Wat is het publieke doel?
Staatsbedrijven als Gasunie zijn zelfstandige bedrijven, maar met de overheid als enig aandeelhouder. Ze werken uiteindelijk met geld van de staatskas. Dus bij iedere investering die een staatsbedrijf doet, gaat het om geld dat ook naar de schatkist had kunnen gaan.
"Het zijn eigenlijk steeds dezelfde vragen", zegt Rekenkamerpresident Visser. "Wat is het publieke doel? Hoe wil je dat bereiken? Komt dan een staatsdeelneming in beeld? Zo ja, breng dan het hele financiële plaatje in beeld van die staatsbedrijven en ten slotte: zorg voor een tijdspad met risico's waarin je onderweg ook weer kunt praten over de vraag: gaan we ook realiseren wat we wilden realiseren?

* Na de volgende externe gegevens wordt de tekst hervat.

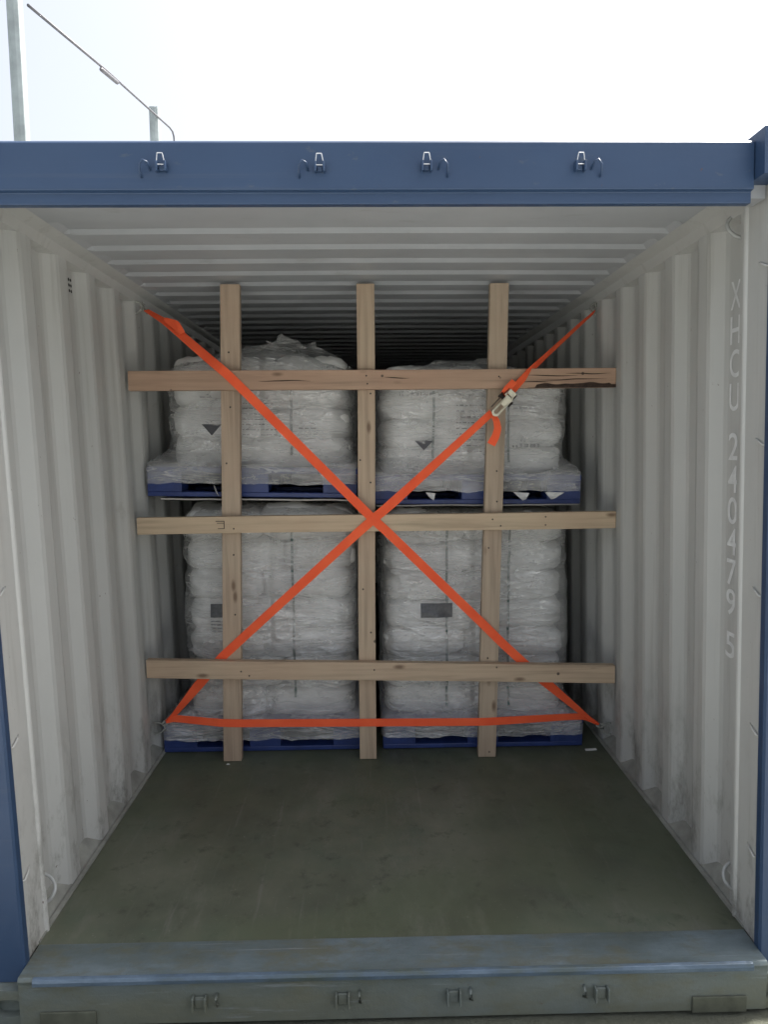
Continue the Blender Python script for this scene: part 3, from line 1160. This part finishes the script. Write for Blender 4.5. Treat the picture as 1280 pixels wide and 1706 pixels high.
for o_, lst in zip([o for o in bpy.data.objects if o.name.startswith('timber_post')], (((.0, .60), (.012, -.12), (-.02, .33), (.018, -.42), (-.006, .86)), ((-.03, .34), (.02, .23), (-.028, .04), (.015, .0), (-.02, -.30), (.018, -.52), (-.01, -.70), (.022, .66)), ((.01, .28), (-.02, -.10), (.015, .13), (-.01, -.66)))):
    for x, z in lst:
        bm = bmesh.new()
        px_ = (o_.location.x and 0) + x
        bow = {'timber_post': .056, 'timber_post.001': .012, 'timber_post.002': .047}.get(o_.name, 0) * z / 2.356
        bmesh.ops.create_cone(bm, cap_ends=True, segments=10, radius1=.0048, radius2=.004, depth=.004, matrix=Matrix.Translation((px_ + bow, -.0238, z)) @ Matrix.Rotation(math.pi / 2, 4, 'X'))
        link('nail_head', bm, M['dsteel'], o_)

# ------------------------------------------------------------------ lashing strap
S = thing('lashing_strap', 'long orange lashing strap crossed in an X and run along the bottom', 'strap', (-.052, 1.30, 1.235))
SO = Vector((-.052, 1.30, 1.235))


def ribbon(name, pts, width, parent=S, widths=None, twist=None, th=.0026, sub=8, face=Vector((0, -1, 0)), mat=None):
    """flat webbing through pts; its face is turned to 'face', twist is degrees per point"""
    P0 = [Vector(p) for p in pts]
    W = widths or [width] * len(P0)
    T = twist or [0] * len(P0)
    path, ww, tw = [], [], []
    for i in range(len(P0) - 1):
        for k in range(sub):
            t = k / sub
            path.append(P0[i].lerp(P0[i + 1], t))
            ww.append(W[i] + (W[i + 1] - W[i]) * t)
            tw.append(T[i] + (T[i + 1] - T[i]) * t)
    path.append(P0[-1])
    ww.append(W[-1])
    tw.append(T[-1])
    # soften corners
    for _ in range(2):
        q = path[:]
        for i in range(1, len(path) - 1):
            q[i] = path[i] * .5 + (path[i - 1] + path[i + 1]) * .25
        path = q
    bm = bmesh.new()
    rr = []
    for i, p in enumerate(path):
        t = (path[min(i + 1, len(path) - 1)] - path[max(i - 1, 0)]).normalized()
        side = t.cross(face).normalized()
        nrm = side.cross(t).normalized()
        a = math.radians(tw[i])
        sd2 = side * math.cos(a) + nrm * math.sin(a)
        nn = nrm * math.cos(a) - side * math.sin(a)
        h_ = ww[i] / 2
        rr.append([bm.verts.new(p - SO + sd2 * x * h_ + nn * y_ * th / 2) for x, y_ in ((-1, -1), (-.55, -1.35), (.55, -1.35), (1, -1), (1, 1), (-1, 1))])
    m_ = len(rr[0])
    for i in range(len(rr) - 1):
        for k in range(m_):
            q = (k + 1) % m_
            bm.faces.new((rr[i][k], rr[i][q], rr[i + 1][q], rr[i + 1][k]))
    bm.faces.new(rr[0])
    bm.faces.new(rr[-1][::-1])
    return link(name, bm, mat or M['strap'], parent)


WB = .044
# diagonal from the upper left anchor down to the lower right anchor
ribbon('webbing', [(-1.168, 1.520, 2.268), (-1.05, 1.46, 2.195), (-.80, 1.330, 1.985), (-.765, 1.3168, 1.957), (-.72, 1.3170, 1.916), (-.052, 1.3185, 1.234), (.02, 1.3185, 1.168), (.50, 1.352, .69), (.56, 1.3595, .628), (.60, 1.361, .588), (.70, 1.374, .492), (.785, 1.392, .412), (1.06, 1.446, .166), (1.118, 1.46, .128)],
       WB, widths=[.030, .040] + [WB] * 9 + [.052, .030, .02], twist=[55, 35, 4, 0, 0, 0, 0, 0, 0, 0, 4, 14, 40, 60])
# other diagonal from the ratchet down to the lower left anchor
ribbon('webbing', [(.520, 1.303, 1.742), (.03, 1.3165, 1.302), (-.052, 1.3155, 1.234), (-.13, 1.3165, 1.167), (-.70, 1.3585, .650), (-.765, 1.3605, .590), (-.81, 1.364, .550), (-.86, 1.374, .490), (-.95, 1.405, .385), (-1.085, 1.440, .222), (-1.130, 1.45, .185)],
       WB, widths=[.034, .046, WB, WB, WB, WB, WB, .048, .05, .034, .02], twist=[12, 0, 0, 0, 0, 0, 0, 2, 15, 40, 60])
# upper right anchor to the ratchet, seen nearly edge on
ribbon('webbing', [(1.098, 1.600, 2.262), (1.00, 1.53, 2.185), (.80, 1.38, 2.02), (.70, 1.318, 1.935), (.615, 1.300, 1.842)], WB, widths=[.022, .03, .036, .04, .04], twist=[62, 55, 50, 42, 25])
# along the bottom in front of the posts
ribbon('webbing', [(-1.130, 1.45, .182), (-1.085, 1.44, .203), (-.845, 1.3625, .208), (-.82, 1.3600, .207), (-.76, 1.3600, .204), (-.08, 1.3605, .196), (.50, 1.3605, .190), (.60, 1.366, .192), (1.03, 1.436, .182), (1.118, 1.46, .125)],
       .040, widths=[.02, .034, .040, .040, .040, .040, .040, .040, .036, .02], twist=[40, 22, 2, 0, 0, 0, 0, 0, -10, -40])
# extra flap at the upper left where the tail is tucked
ribbon('loose_tail', [(-1.06, 1.452, 2.212), (-1.00, 1.425, 2.18), (-.965, 1.41, 2.135)], .05, widths=[.02, .045, .03], twist=[10, -10, 20])
ribbon('loose_tail', [(.568, 1.286, 1.815), (.588, 1.272, 1.850), (.622, 1.272, 1.886)], .04, widths=[.034, .036, .036], twist=[10, 20, 35])
ribbon('loose_tail', [(.520, 1.262, 1.728), (.534, 1.252, 1.700), (.540, 1.252, 1.665), (.532, 1.262, 1.628), (.512, 1.270, 1.590)], .040, widths=[.030, .034, .036, .038, .040], twist=[30, 22, 12, 6, 0])

# hooks at the four anchors
for p, q in (((-1.168, 1.520, 2.268), (-1.190, 1.535, 2.300)), ((1.098, 1.600, 2.262), (1.112, 1.62, 2.300)), ((1.112, 1.458, .128), (1.150, 1.465, .105)), ((-1.122, 1.448, .185), (-1.150, 1.45, .165))):
    bm = bmesh.new()
    p, q = Vector(p) - SO, Vector(q) - SO
    dd = q - p
    if dd.length < .02:
        dd = Vector((-.02, .01, -.01))
    tube(bm, [p - dd * .2 + Vector((0, 0, -.012)), p + dd * .3 + Vector((0, 0, -.01)), q + Vector((0, 0, -.006)), q + Vector((0, 0, .008)), p + dd * .5 + Vector((0, .004, .012))], .0045, 8)
    link('hook', bm, M['rail'], S, smooth=True)

# ratchet buckle: local frame, u along strap (toward upper right), v across, n toward viewer
RP = Vector((.566, 1.288, 1.786))
u = (Vector((.625, 1.302, 1.851)) - Vector((.505, 1.302, 1.728)))
u.normalize()
nrm = Vector((0, -1, 0))
v_ = u.cross(nrm).normalized()
RT = bpy.data.objects.new('ratchet_buckle', None)
bmR = bmesh.new()
# base frame: two side plates with a slot between, along u
def rb(bm, u0, u1, v0, v1, n0, n1):
    vs = box(bm, (u0, v0, n0), (u1, v1, n1))
    for q in vs:
        c = q.co.copy()
        q.co = RP - SO + u * c.x + v_ * c.y + nrm * c.z


def rtube(bm, pts, r):
    tube(bm, [RP - SO + u * a + v_ * b + nrm * c for a, b, c in pts], r, 12)


rb(bmR, -.050, .070, -.026, -.0235, -.004, .026)
rb(bmR, -.050, .070, .0235, .026, -.004, .026)
rat = link('ratchet_buckle', bmR, M['dsteel'], S, bevel=.001)
bm = bmesh.new()
# handle: long flat plate with rounded end and slot
n = 16
outer = []
for k in range(n + 1):
    t = math.pi / 2 + math.pi * k / n
    outer.append((-.058 + .019 * math.cos(t), .019 * math.sin(t)))
outer += [(.040, -.019), (.040, .019)]
inner = []
for k in range(n + 1):
    t = math.pi / 2 + math.pi * k / n
    inner.append((-.056 + .010 * math.cos(t), .0095 * math.sin(t)))
inner += [(-.012, -.0095), (-.012, .0095)]
for n0 in (.030, .034):
    pass
lay = []
for n0 in (.030, .0345):
    lay.append(([bm.verts.new(RP - SO + u * a + v_ * (b + .006) + nrm * (n0 + (.006 if a < -.03 else 0))) for a, b in outer], [bm.verts.new(RP - SO + u * a + v_ * (b + .006) + nrm * (n0 + (.006 if a < -.03 else 0))) for a, b in inner]))
N = len(outer)
for k in range(N):
    j = (k + 1) % N
    bm.faces.new((lay[0][0][k], lay[0][0][j], lay[0][1][j], lay[0][1][k]))
    bm.faces.new((lay[1][0][k], lay[1][0][j], lay[1][1][j], lay[1][1][k]))
    bm.faces.new((lay[0][0][k], lay[0][0][j], lay[1][0][j], lay[1][0][k]))
    bm.faces.new((lay[0][1][k], lay[0][1][j], lay[1][1][j], lay[1][1][k]))
link('handle', bm, M['steel'], rat, bevel=.001)
bm = bmesh.new()
rtube(bm, [(.020, -.032, .012), (.020, .032, .012)], .0105)
rtube(bm, [(.020, .030, .012), (.020, .037, .012)], .015)
rtube(bm, [(.020, -.037, .012), (.020, -.030, .012)], .015)
link('spindle', bm, M['dsteel'], rat, smooth=True)
bm = bmesh.new()
rb(bm, .046, .072, -.020, .020, .012, .030)
rb(bm, .030, .046, -.022, -.014, .030, .036)
rb(bm, .030, .046, .014, .022, .030, .036)
link('pawl_plate', bm, M['steel'], rat, bevel=.002)

# ------------------------------------------------------------------ litter
bm = bmesh.new()
box(bm, (-.028, -.009, 0), (.028, .009, .004))
for v in bm.verts:
    v.co.z += .004 if v.co.x > 0 else 0
o = link('paper_scrap', bm, M['paper'])
o.location = (1.070, 1.425, .0015)
o.rotation_euler = (0, 0, -.05)
tag(o, 'small white paper strip on the floor by the right wall', 'paper scrap')
bm = bmesh.new()
vs = [bm.verts.new(p) for p in ((-.010, -.003, 0), (.011, -.001, 0), (.008, .005, 0), (-.007, .004, 0), (0, 0, .004))]
for a, b in ((0, 1), (1, 2), (2, 3), (3, 0)):
    bm.faces.new((vs[a], vs[b], vs[4]))
bm.faces.new(vs[:4])
o = link('wood_chip', bm, M['paper'])
o.location = (-.795, 1.335, .001)
tag(o, 'tiny pale wood chip on the floor before the left post', 'wood chip')

# ------------------------------------------------------------------ poles behind the container
def pole(label, x, y_, top, r, base=-.17, tilt=0.0, rim=True):
    p = thing('steel_pole', label, 'pole', (x, y_, base), (0, 0, 0), 'galvanised poles beside the container')
    bm = bmesh.new()
    H = top - base
    # open channel column, folded sheet: reads as a light/dark pair of faces
    pf = [(-r, -r * .7), (-r * .35, -r), (r * .35, -r), (r, -r * .7), (r, r), (-r, r)]
    a = [bm.verts.new((x_ * 1, y2, 0)) for x_, y2 in pf]
    b = [bm.verts.new((x_ + tilt * H, y2, H)) for x_, y2 in pf]
    for i in range(len(pf)):
        k = (i + 1) % len(pf)
        bm.faces.new((a[i], a[k], b[k], b[i]))
    bm.faces.new(a)
    bm.faces.new(b[::-1])
    link('shaft', bm, M['galv'], p, bevel=.003)
    bm = bmesh.new()
    box(bm, (-r * 2, -r * 2, 0), (r * 2, r * 2, .012))
    link('base_plate', bm, M['galv'], p, bevel=.002)
    if rim:
        bm = bmesh.new()
        box(bm, (-r * .92 + tilt * H, -r * .62, H + .0005), (r * .92 + tilt * H, r * .92, H + .006))
        link('end_cap', bm, M['galv'], p, bevel=.002)
    return p


pole('near galvanised pole at the left edge, rising out of the frame', -1.50, 1.02, 4.6, .025)
pole('short far galvanised pole with its top just above the container roof', -1.50, 2.95, 3.865, .030)
G = thing('bent_steel_rod', 'thin bent steel rod sloping from the near pole past the far pole', 'steel rod', (-1.47, 3.325, -.17))
bm = bmesh.new()
GO = Vector((-1.47, 3.325, -.17))
X_ = -1.47
tube(bm, [Vector(p) - GO for p in ((X_, 1.08, 3.43), (X_, 2.0, 3.625), (X_, 3.21, 3.853), (X_, 3.285, 3.857), (X_, 3.318, 3.835), (X_, 3.325, 3.79), (X_, 3.325, -.168))], .0065, 8)
link('rod', bm, M['cable'], G, smooth=True)
bm = bmesh.new()
tube(bm, [Vector(p) - GO for p in ((X_, 1.885, 3.582), (X_, 1.90, 3.588), (X_, 2.14, 3.638), (X_, 2.15, 3.644))], [.004, .011, .011, .004], 8)
link('sleeve', bm, M['cable'], G, smooth=True)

De Algemene Rekenkamer hoopt dat lessen geleerd worden uit eerdere samenwerkingsverbanden tussen staatsbedrijven en de markt. "Een staatsbedrijf kan met andere bedrijven en ook andere organisaties samenwerken", zegt Visser. "Het is een onderneming. Het punt is, het cruciale punt is: blijft daarmee het publieke doel waartoe het staatsbedrijf op aarde was gediend? Of wordt er een ander doel, een commercieel doel bereikt en wordt het daarmee een gewone onderneming? Het kan samengaan. Maar het is aan de Kamer daarover te gaan. De Kamer dient geïnformeerd te worden."